8.30pm - By KEVIN NORQUAY
Election year arrived early tonight when Prime Minister Helen Clark declared all-out war on National Party leader Don Brash, 16 months ahead of polling day.
The Opposition leader was also speaking this evening, in Auckland, and the two leaders' speeches, at opposite ends of the country at the same time, escalated tension over race relations into an assault on several fronts.
It was as if an election campaign had broken out.
In Christchurch Cathedral, Helen Clark outlined her government's achievements in an address to a gathering of church groups.
She lamented a "cynical and manipulative" Opposition setting out to destroy all her government had done.
"A debate about the future of New Zealand has been launched," she said. "I say: bring it on."
"We can go forward together -- or we can rip ourselves apart.
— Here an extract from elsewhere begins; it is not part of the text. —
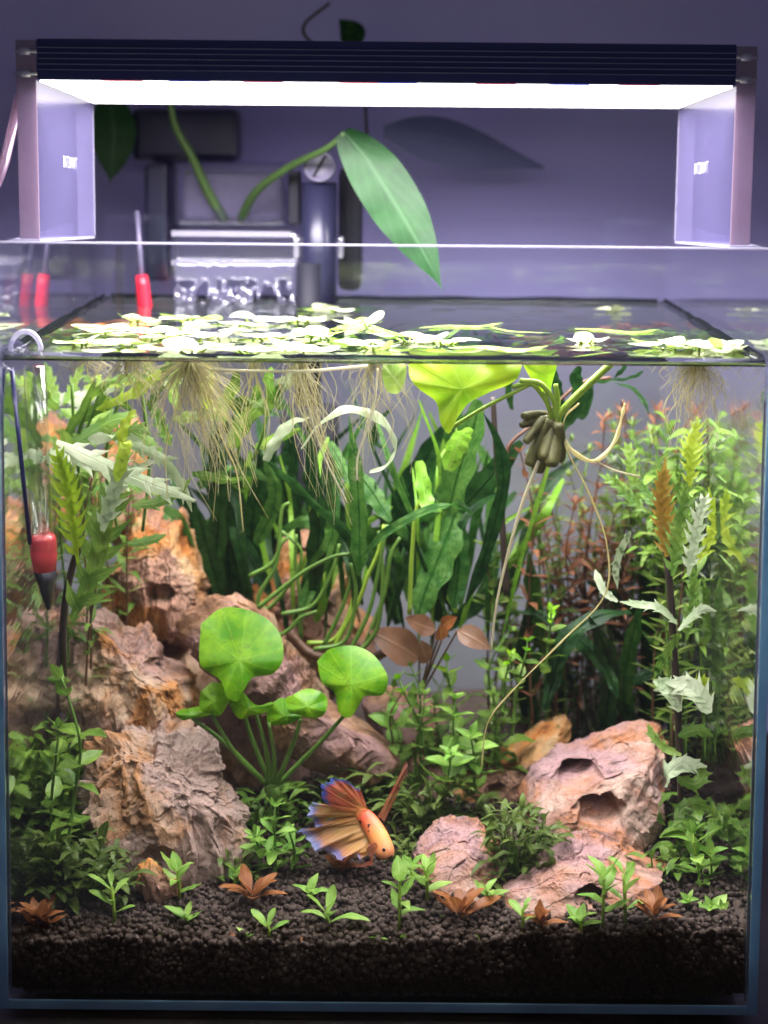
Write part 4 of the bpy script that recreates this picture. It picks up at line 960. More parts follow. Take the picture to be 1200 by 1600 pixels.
lobeleaf(lf, [(60,720),(100,708),(130,722),(165,735)], 46, .12, 'pinnw', 4, .35, .5, (.2, .7, 1))
lobeleaf(lf, [(205,790),(245,785),(275,770),(300,745)], 40, .10, 'pinn', 4, .35, .5, (.2, .7, 1))
lobeleaf(lf, [(120,690),(150,670),(180,655),(215,650)], 44, .14, 'pinn', 4, .4, .5, (.2, .6, 1))
lobeleaf(lf, [(95,640),(120,650),(150,655),(178,640)], 36, .16, 'pinn', 4, .4, .5, (.2, .6, 1))
lobeleaf(lf, [(150,640),(185,625),(215,610),(240,598)], 34, .12, 'pinny', 4, .35, .5, (.3, .6, 1))
lobeleaf(lf, [(270,655),(310,650),(345,640),(370,600)], 40, .13, 'stemleaf', 4, .4, .5, (.3, .6, 1))
lobeleaf(lf, [(200,850),(230,845),(260,835)], 30, .10, 'pinn', 3, .4, .5, (.2, .7, 1))
lc = thing('feather_leaf_plant', 'lacy pale leaves massed before the stone tip at the upper left', 'plant', P(170, 760, .15))
ry = random.Random(21)
for _ in range(20):
    x = ry.uniform(30, 290); y = ry.uniform(600, 800); a = ry.uniform(-.5, .5) if ry.random() < .7 else ry.uniform(.9, 2.1); l = ry.uniform(60, 115)*(1 if ry.random() < .6 else -1); q_ = ry.uniform(-14, 14)
    lobeleaf(lc, [(x, y), (x+l*.35*math.cos(a), y-abs(l)*.35*math.sin(a)-q_), (x+l*.7*math.cos(a), y-abs(l)*.7*math.sin(a)-q_*.8), (x+l*math.cos(a), y-abs(l)*math.sin(a)+6)], ry.uniform(26, 42), ry.uniform(.10, .22), ry.choice(['pinnw', 'pinn', 'pinn', 'stemleaf', 'pinny']), 5, .32, .6, (.2, .6, 1) if abs(math.sin(a)) < .6 else (1, -.2, .1))
for _ in range(4):
    x = ry.uniform(60, 260); part('stem', tube(smooth([P(x, 830, .17), P(x+ry.uniform(-20, 20), 720, .16), P(x+ry.uniform(-30, 30), 600, .15)], 6), .0011, 6), M['stem'], lc)
rf = thing('feather_leaf_plant', 'pale feather-leaved plant climbing beside the right glass', 'plant', P(1060, 1250, .09))
part('stem', tube(smooth([P(1065,1260,.09),P(1060,1130,.09),P(1052,1000,.09),P(1045,900,.09),P(1030,780,.10)], 6), .0022, 8), M['stemd'], rf)
for a in ([[(1062,1112),(1050,1085),(1040,1072),(1020,1064)],44,.075,'pinnw',4,.5,.4,(.2,.7,1)], [[(1108,1115),(1095,1090),(1075,1072),(1040,1066)],64,.07,'pinnw',5,.4,.5,(.3,.7,1)],
          [[(1040,1230),(1048,1205),(1070,1192),(1105,1198)],46,.07,'pinnw',5,.4,.5,(.3,.7,1)], [[(1062,990),(1045,1015),(1030,1040),(1022,1060)],30,.08,'pinn',4,.35,.5,(1,-.2,.1)], [[(1058,975),(1030,950),(1000,945),(968,940)],26,.085,'pinnw',4,.4,.5,(.2,.7,1)],
          [[(1060,985),(1085,960),(1100,950),(1120,955)],24,.08,'pinnw',4,.4,.5,(.2,.7,1)], [[(965,940),(945,925),(935,905),(930,890)],20,.09,'pinnw',3,.5,.4,(1,-.2,.1)],
          [[(1050,900),(1060,850),(1068,800),(1075,745)],62,.08,'pinn',8,.22,.7,(1,-.2,.1)], [[(1042,870),(1038,820),(1035,770),(1040,715)],54,.085,'pinno',8,.3,.7,(1,-.2,.1)], [[(1075,900),(1085,850),(1095,800),(1108,770)],46,.07,'pinnw',7,.25,.7,(1,-.2,.1)],
          [[(1078,760),(1080,720),(1085,690),(1090,650)],56,.09,'pinny',7,.2,.7,(1,-.2,.1)], [[(985,830),(970,860),(962,890),(965,920)],24,.10,'pinnw',4,.4,.5,(1,-.2,.1)], [[(1010,800),(985,780),(960,755),(935,740)],34,.11,'pinn',5,.3,.5,(.3,.6,1)],
          [[(1000,760),(985,735),(985,710),(975,690)],38,.12,'pinn',5,.3,.5,(1,-.2,.1)], [[(1020,790),(1010,770),(990,745)],30,.12,'pinn',4,.3,.5,(1,-.2,.1)], [[(1060,1150),(1090,1140),(1115,1150)],34,.08,'pinn',4,.4,.5,(.3,.6,1)],
          [[(1058,1215),(1085,1225),(1100,1210),(1105,1195)],38,.075,'pinn',4,.4,.5,(.3,.6,1)], [[(1055,1280),(1070,1260),(1090,1255),(1110,1262)],36,.07,'stemleaf',4,.45,.5,(.3,.6,1)], [[(1075,1090),(1092,1070),(1110,1060)],34,.09,'pinny',3,.4,.5,(.3,.6,1)],
          [[(1065,1180),(1040,1170),(1020,1150),(1012,1130)],26,.08,'pinn',4,.4,.5,(.3,.6,1)], [[(1050,1240),(1035,1250),(1030,1275),(1040,1290)],28,.08,'pinn',3,.4,.5,(.3,.6,1)], [[(1072,1000),(1080,960),(1085,920),(1082,880)],40,.10,'pinn',6,.25,.7,(1,-.2,.1)], [[(1090,880),(1110,840),(1125,800),(1130,760)],44,.12,'pinny',6,.25,.7,(1,-.2,.1)],[[(1100,1010),(1115,960),(1120,900)],44,.13,'pinn',6,.25,.7,(1,-.2,.1)]):
    lobeleaf(rf, a[0], a[1], a[2], a[3], a[4], a[5], a[6], a[7])

# ------------------------------------------------------------------ stem plants with single leaves as parts
LEAF = {}
for kind, ratio in (('ovate', .50), ('lance', .26), ('spat', .36), ('needle', .13)):
    LEAF[kind] = [unit_leaf('lance' if kind == 'needle' else kind, ratio*f, dr, fo, wa) for f, dr, fo, wa in ((1, .15, .25, .05), (.9, .35, .2, .08), (1.1, .05, .3, .04), (.95, -.12, .25, .10))]
LM = {}
def lmesh(kind, mt, rnd):
    k = rnd.randrange(4); key = (kind, k, mt)
    if key not in LM:
        me = LEAF[kind][k].copy(); me.materials.append(M[mt]); LM[key] = me
    return LM[key]
def stem_on(root, pts, Y, nodes, L, kind, mt, smat, per=2, up=.6, rnd=None, top=None, taper=.5, r=.0011, t0=.1, clear=False):
    path = smooth([P(x, y, Y+.004*math.sin(i*2.1)) for i, (x, y) in enumerate(pts)], 8); n_ = len(path)
    part('stem', tube(path, lambda t: r*(1-.5*t), 6), M[smat], root)
    for k in range(nodes):
        t = t0+(1-t0)*k/max(1, nodes-1); i = min(n_-2, int(t*(n_-1))); p = path[i]; tan = (path[i+1]-path[max(0, i-1)]).normalized()
        a0 = k*1.571+rnd.uniform(-.5, .5)+.5
        l = L*(1-(1-taper)*max(0, t-.55)/.45)*rnd.uniform(.75, 1.15)
        for j in range(per + (2 if k == nodes-1 else 0)):
            a = a0+6.283*j/(per+(2 if k == nodes-1 else 0)); o1 = tan.orthogonal().normalized(); o2 = tan.cross(o1)
            out = o1*math.cos(a)+o2*math.sin(a); u = up+(.5 if k == nodes-1 else 0)+rnd.uniform(-.25, .25)
            d = (out+tan*u).normalized()
            m_ = mt if not (top and t > .72) else top
            inst('leaf', lmesh(kind, m_, rnd), frame(p, d, tan, l), root)
SP = [  # name, label, stems [(pts,Y)], nodes, leaf mm, kind, material, stem material, per, up, top
 ('stem_plant','broad-leaved stem plant by the left glass in front of the brown stone',[([(105,1330),(118,1230),(125,1160),(100,1070),(95,1062)],.05),([(85,1340),(80,1260),(88,1180),(92,1130)],.055)],7,15,'ovate','stemleaf','stem',2,.35,'pinn'),
 ('stem_plant','bright leafy stem plant in the middle behind the fish',[([(710,1230),(712,1180),(708,1130),(712,1088)],.15),([(740,1240),(742,1190),(735,1150)],.14),([(690,1250),(700,1215),(705,1175)],.13)],5,16,'ovate','stemleaf','stem',2,.35,'seed'),
 ('stem_plant','leafy stem with yellow green tip beside the second lily leaf',[([(665,1180),(655,1130),(635,1090),(622,1058)],.16)],5,12,'ovate','stemleaf','stem',2,.4,'lily'),
 ('stem_plant','leafy stem with pale tip below the brown leaves',[([(720,1150),(710,1100),(700,1060),(698,1030)],.185)],5,13,'ovate','stemleaf','stem',2,.4,'lilyyel'),
 ('stem_plant','small-leaved bright shoot in front of the red stems',[([(800,1150),(808,1080),(820,1030),(825,1000)],.16),([(850,1060),(858,1000),(862,950)],.17),([(785,1120),(790,1060),(800,1020)],.165)],6,9.5,'ovate','stemleaf','stem',2,.4,'lily'),
 ('stem_plant','tall dark stem with light green leaves left of the red stems',[([(780,1180),(770,1100),(765,1040),(800,980)],.19),([(765,1200),(775,1140),(770,1080)],.175)],6,12,'ovate','stemleaf','stem',2,.4,'pinn'),
 ('stem_plant','leafy stem plant at the right front with broad bright leaves',[([(1092,1400),(1092,1360),(1085,1325),(1082,1300)],.06),([(1108,1405),(1112,1370),(1110,1330)],.065)],5,14,'ovate','seed','stemy',2,.5,'seed'),
 ('stem_plant','bushy young plant at the right front corner',[([(1112,1455),(1112,1435),(1110,1415)],.028),([(1090,1450),(1085,1432),(1075,1405)],.032),([(1125,1455),(1125,1440),(1130,1418)],.03)],4,11.5,'ovate','seed','stemy',3,.3,'seed'),
 ('stem_plant','full green plant in front of the lily plant, left of the fish',[([(430,1370),(430,1330),(428,1290),(430,1258)],.075),([(405,1365),(405,1330),(398,1305)],.078),([(455,1360),(460,1330),(452,1300)],.08)],5,12,'spat','seed','stem',3,.4,'seed'),
]
for i, (nm, lab, stems, nd_, L, kind, mt, sm, per, up, top) in enumerate(SP):
    rnd = random.Random(40+i); b = P(*stems[0][0][0], stems[0][1]); t = thing(nm, lab, 'plant', b, 'leafy stem plants')
    for (pts, Y) in stems: stem_on(t, pts, Y, nd_, L*.00140, kind, mt, sm, per, up, rnd, top)
# red-brown stems at the right back
RS = [([(870,1080),(875,980),(868,900),(850,820),(835,760)],.25),([(900,1090),(905,1000),(915,900),(925,800),(940,720),(945,650)],.26),([(930,1080),(925,980),(900,900),(870,830),(860,780)],.24),
      ([(960,1080),(960,980),(955,880),(965,780),(985,700),(975,640)],.28),([(890,1000),(930,920),(950,850),(960,800)],.23),([(985,1090),(990,1000),(1000,900),(1010,820)],.27),([(850,1050),(845,960),(830,880),(840,830)],.27),([(920,1060),(940,960),(985,880),(1000,800),(1020,680),(1030,640)],.29),([(1030,1080),(1035,980),(1030,900)],.28)]
RS += [([(880,1060),(890,960),(885,860),(900,780)],.22),([(945,1070),(935,960),(930,870),(905,790),(890,740)],.29),([(975,1090),(980,980),(975,900),(945,830)],.25),([(1005,1080),(1000,960),(1015,860),(1000,760)],.3)]
RL = ['red-brown stem plant bending left below the tubers','red-brown stem plant rising to the surface below the pale root','red-brown stem plant crossing in front of its neighbours','tall feathery red stem reaching up near the green fern tip','slanting red stem nearest the front of the red thicket','red stem just left of the feather-leaved climber','short red stem at the left edge of the red thicket','tall green-tipped stem at the back right','dull red stem at the right end of the thicket','red stem right under the tubers, in front of the thicket','faint red stem deep in the thicket','leaning red stem right of the thicket middle','dim red stem behind the feather-leaved climber']
for i, ((pts, Y), lab) in enumerate(zip(RS, RL)):
    rnd = random.Random(70+i); t = thing('red_stem_plant', lab, 'plant', P(*pts[0], Y), 'thin red-brown stems at the back right')
    stem_on(t, pts, Y, 13, .021, 'lance', 'rotala' if i != 7 else 'rotalag', 'stemb', 3, .3, rnd, 'rotala' if i % 2 else 'rotalag', .6, .0009, .12)
CL = [('fine_stem_clump', 'dense clump of fine green stems along the right glass', (1040, 1165, 1200, 640, .12, .30), 20, .019, 'lance', ['pinn', 'olive', 'stemleaf', 'pinnw', 'rotalag'], 14),
      ('fine_stem_clump', 'clump of thin green stems at the left glass behind the thermometer', (15, 150, 1120, 620, .14, .28), 13, .018, 'lance', ['pinn', 'olive', 'stemleaf', 'pinnw'], 13),
      ('fine_stem_clump', 'clump of small-leaved stems at the back between fern and red stems', (760, 880, 1150, 820, .20, .31), 12, .014, 'ovate', ['stemleaf', 'olive', 'pinn'], 10),
      ('fine_stem_clump', 'clump of fine stems at the back right behind the holed stone', (835, 1060, 1140, 610, .21, .32), 24, .018, 'lance', ['rotala', 'olive', 'rotalag', 'rotala'], 13),
      ('fine_stem_clump', 'low clump of leafy stems right of the middle in front of the slab', (600, 690, 1230, 1030, .16, .22), 5, .014, 'ovate', ['stemleaf', 'seed'], 7)]
for ci, (nm, lab, (xa, xb, yb, yt, Ya, Yb), ns, L, kind, mts, nd_) in enumerate(CL):
    rnd = random.Random(500+ci); t = thing(nm, lab, 'plant', P((xa+xb)/2, yb, (Ya+Yb)/2), 'clumps of fine stems')
    for q_ in range(ns):
        xb_ = xa+(xb-xa)*(q_+.5)/ns+rnd.uniform(-12, 12); tp = yt+(yb-yt)*rnd.uniform(0, .45); ln = rnd.uniform(-35, 35)
        stem_on(t, [(xb_, yb+rnd.uniform(-20, 20)), (xb_+ln*.3, yb+(tp-yb)*.4), (xb_+ln*.5+rnd.uniform(-15, 15), yb+(tp-yb)*.75), (xb_+ln, tp)], rnd.uniform(Ya, Yb), nd_, L*rnd.uniform(.8, 1.15), kind, rnd.choice(mts), 'stemb' if rnd.random() < .5 else 'stem', 2, .45, rnd, None, .55, .0009, .1)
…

The decision about which to take will be in New Zealanders' hands next year."
In Auckland, Dr Brash told the Northern Club that people were fed up with the Government telling them how to think.
"Our once vigorous and combative culture has been hijacked by a phoney sense of 'offend no-one' biculturalism.
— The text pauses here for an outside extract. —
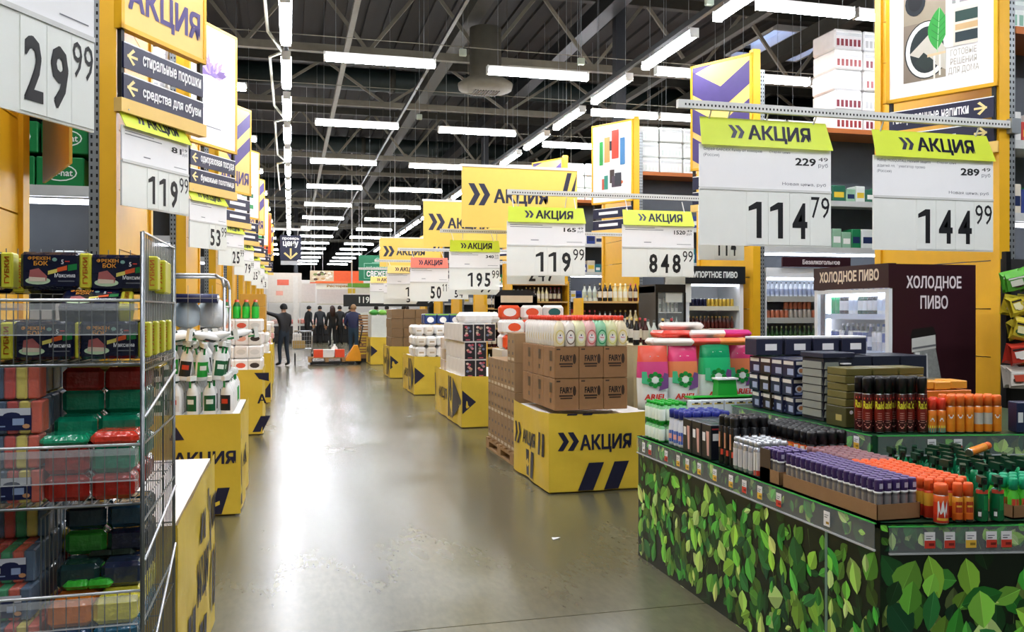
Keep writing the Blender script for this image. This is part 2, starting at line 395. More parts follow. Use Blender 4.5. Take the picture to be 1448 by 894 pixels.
# ---------------------------------------------------------------- generic shelf goods
def box_mesh(w, d, h, c, band=None):
    m = MB().bbox(-w/2, w/2, 0, d, 0, h, c, min(.006, h*.1))
    if band: m.rect(-w*.38, w*.38, h*.3, h*.62, band, y=-.001)
    return m.mesh('box')
def bottle_mesh(r, h, c, cap, lab=None, n=9):
    lab = lab or c
    return MB().lathe([(r*.9, 0), (r, h*.04), (r, h*.2), (r, h*.55), (r*.95, h*.62), (r*.4, h*.8), (r*.38, h*.9), (r*.38, h)], [c, c, lab, c, c, c, cap], n=n).mesh('bottle')
def can_mesh(r, h, c, c2=None, n=10):
    return MB().lathe([(r*.88, 0), (r, h*.05), (r, h*.5), (r, h*.92), (r*.85, h)], [STEEL, c, c2 or c, STEEL], n=n).mesh('can')
_rc = random.Random(11)
def shelf_row(x0, x1, y, z, kinds, where, name='package', cat='package', grp=None, depth=0):
    """kinds = [(mesh, width, colour word)] laid side by side along X"""
    x = x0; i = 0
    while True:
        me, w, cw = kinds[i % len(kinds)] if not callable(kinds) else kinds(i)
        if x + w > x1: break
        thing(name, f'{cw}, {nth(i)} from left {where}', cat, (x+w/2, y, z), 0, grp or ('goods ' + where), me)
        x += w*1.03; i += 1
C = lambda h, r=.45: mat(h, r)
GB = {}
def gb(w, d, h, c, band=None):
    k = (w, d, h, c, band)
    if k not in GB: GB[k] = box_mesh(w, d, h, C(c), C(band) if band else None)
    return GB[k]
LB = ['first', 'second', 'third', 'fourth', 'fifth', 'sixth', 'seventh', 'eighth', 'ninth']
PALL = [('#1b8a4b', 'green'), ('#e9e9e4', 'white'), ('#2b3f86', 'blue'), ('#c2332b', 'red'), ('#2f7f86', 'teal'), ('#e0d7c3', 'cream'), ('#6c3a2a', 'brown'), ('#f0f0f0', 'pale')]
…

"There is a job to be done here and that job will start when this government is gone."
National has dislodged Labour from the top of the polls since Dr Brash made his infamous Orewa speech, calling for an end to preferential treatment for Maori.
Labour initially derided the speech as "divisive".
It then pointed out National had implemented many of the Maori-friendly policies Dr Brash was pledging to remove.
Then it vowed to examine legislation to ensure it was based on need, not race.
Trevor Mallard was appointed Race Relations Minister, amid allegations Labour was so rattled it was doing a policy U-turn.
Helen Clark said her government's positive initiatives were being questioned.
An informal consensus on the country's direction had been "shattered", she said.
"That does not call for a U-turn by Labour and there will not be one," she said.
"What we will do is address the concerns and questions which the current debate has seen genuine people raising.
"It would be both irresponsible and insensitive not to be listening to that.
"If there is to be any good come from the gross and unpleasant Orewa speech, it may be that we can get the facts out on the table and encourage an informed debate about the kind of society we want."
After four years under Labour, New Zealanders were enjoying more enlightened economic and social policy and "increased social investment", she said.
"We can only continue down that path with public support.
"If New Zealanders want the growing opportunity, security and fairness which this Labour-led government has brought, then they will need to vote for it."
The alternative was a return to the policies of "division and despair" with the same old agendas running on the other side of politics.
"Tax cuts for the rich will always be matched by spending cuts affecting everyone else," she said.
"The sense of security and stability which our government ... has established would be quickly shattered by a change of government."
Labour would guarantee retirement income for people now aged under 50, she said.
It had put more people in work, introduced parental leave, increased the minimum wage, improved employment conditions, made housing more affordable and improved health.
"We are also facing the reality that some of our communities have worse health than others."
Maori had high smoking rates and diabetes was more prominent in Maori and Polynesian communities.
"It's important to our government that we endeavour to meet the health needs of all our communities, whoever or whatever they are.
"That may mean spending more in some and doing things differently to even up the odds," Miss Clark said.
"To dismiss such initiatives as unfair and discriminatory, as the National Party has done, is quite extraordinary."